Harold Budd's flowered knife
olofpalme63 | auf der flucht! | 10/26/2006
(5 out of 5 stars)
"
I'm not as inclined to call this 1986 4AD release a "Cocteau Twins" recording. Although released the same year as Harold Budd's classic Lovely Thunder, for obvious reasons (Liz Fraser's vocal) The Moon And The Melodies was probably better remembered for being more radio friendly than Budd's commercial sounding "Thunder". Strange in that (being a huge Budd fan), I never purchased this recording until I saw the Cocteau Twins 1993 "Evangeline" video and noticed a distinct "Budd" characteristic about the sound I was hearing from my television set. Dark and lush shimmering textures with Budd's trademark icy sparse piano, The Moon And The Melodies is perhaps the pure definition of the "shoe gazer" pop that defined the decade of the 80's. This will most certainly turn Budd fans into Cocteau Twins fans...and vice versa.
olofpalme63"
Cocteau Twins And A Piano Player
Master Gryphon | 02/17/2000
(4 out of 5 stars)
"When I was a kid there was this really weird segment (you can't call it a sketch, since that's more like what you see on Saturday Night Live, but segment sounds a little bit like part of a worm...not what I mean) on Sesame Street where it looked like you were walking through a kind of dark house as viewed from the inside of a fishbowl. This album sounds like that.
I mean it sounds like the guy has water in his piano, and the Cocteau Twins are there too, egging him on."
A Cocteau Twins album where Robin Guthrie explores his two s
Christopher Culver | 10/24/2009
(4 out of 5 stars)
"In 1986 the three members of Cocteau Twins -- singer Elizabeth Fraser, guitarist Robin Guthrie and bassist Simon Raymonde -- collaborated with ambient pianist Harold Budd in this record called THE MOON AND THE MELODIES. Originally released under the artist name "Budd, Fraser, Guthrie, Raymonde", it nowadays tends to get lumped in with other Cocteau Twins releases, poor Harold Budd.

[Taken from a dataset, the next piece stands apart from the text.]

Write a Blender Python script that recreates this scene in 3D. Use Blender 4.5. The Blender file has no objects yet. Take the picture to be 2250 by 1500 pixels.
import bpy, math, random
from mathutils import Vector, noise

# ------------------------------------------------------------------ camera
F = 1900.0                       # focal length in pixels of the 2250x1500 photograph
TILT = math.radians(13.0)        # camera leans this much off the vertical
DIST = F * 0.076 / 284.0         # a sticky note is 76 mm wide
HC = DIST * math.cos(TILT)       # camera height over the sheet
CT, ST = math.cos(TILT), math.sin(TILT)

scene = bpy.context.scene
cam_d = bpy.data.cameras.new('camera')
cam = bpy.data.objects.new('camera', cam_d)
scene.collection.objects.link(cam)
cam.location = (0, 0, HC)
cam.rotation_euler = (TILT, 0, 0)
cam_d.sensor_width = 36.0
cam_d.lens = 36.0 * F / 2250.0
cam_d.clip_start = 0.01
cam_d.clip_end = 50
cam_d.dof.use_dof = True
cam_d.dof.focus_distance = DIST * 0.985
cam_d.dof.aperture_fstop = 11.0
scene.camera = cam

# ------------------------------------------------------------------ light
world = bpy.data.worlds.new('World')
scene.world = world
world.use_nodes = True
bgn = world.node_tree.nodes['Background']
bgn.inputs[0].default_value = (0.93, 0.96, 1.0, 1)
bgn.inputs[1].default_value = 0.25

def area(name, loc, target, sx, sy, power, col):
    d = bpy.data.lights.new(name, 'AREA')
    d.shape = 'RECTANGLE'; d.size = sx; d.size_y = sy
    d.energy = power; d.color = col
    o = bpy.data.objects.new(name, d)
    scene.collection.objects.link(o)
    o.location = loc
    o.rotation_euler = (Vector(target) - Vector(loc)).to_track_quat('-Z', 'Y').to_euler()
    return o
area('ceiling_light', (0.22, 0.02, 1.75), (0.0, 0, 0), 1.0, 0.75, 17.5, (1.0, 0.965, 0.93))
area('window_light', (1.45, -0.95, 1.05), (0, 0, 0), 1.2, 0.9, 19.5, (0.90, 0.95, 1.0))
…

Nonetheless, the album is indeed sure to appeal to fans of the Cocteau Twin's other albums of the period.
The material falls into two groups, tracks which include Fraser's vocals and percussion like the Cocteau Twins' other work, and ambient instrumentals for the stringed instruments and piano. To the first group belongs "Sea, Swallow Me", "Eyes are Mosaics", "She Will Destroy You", and "Ooze Out and Away, Onehow". (The last starts off quiet and ends with a bang like most great CT album closers.) These are more similar to the preceding Cocteau Twins release, especially the EPs "Tiny Dynamite" and "Echoes in a Shallow Bay", than they are to the following CT album BLUE BELL KNOLL where Guthrie's playing suffered from substance abuse and sequencers came to play a large role.
The ambient tracks are "Memory Gongs", "Why Do You Love Me?", and "The Ghost Has No Home." Budd's contribution did not come as much of a surprise for me, for Budd and Guthrie have a similar aesthetic and the instrumentals here are reminiscent of Guthrie's solo albums. Having not heard Budd's solo work, however, I have no idea how Budd fans might react to this album.
As a Cocteau Twins fan I find this to be as important a release as anything they released under their own name."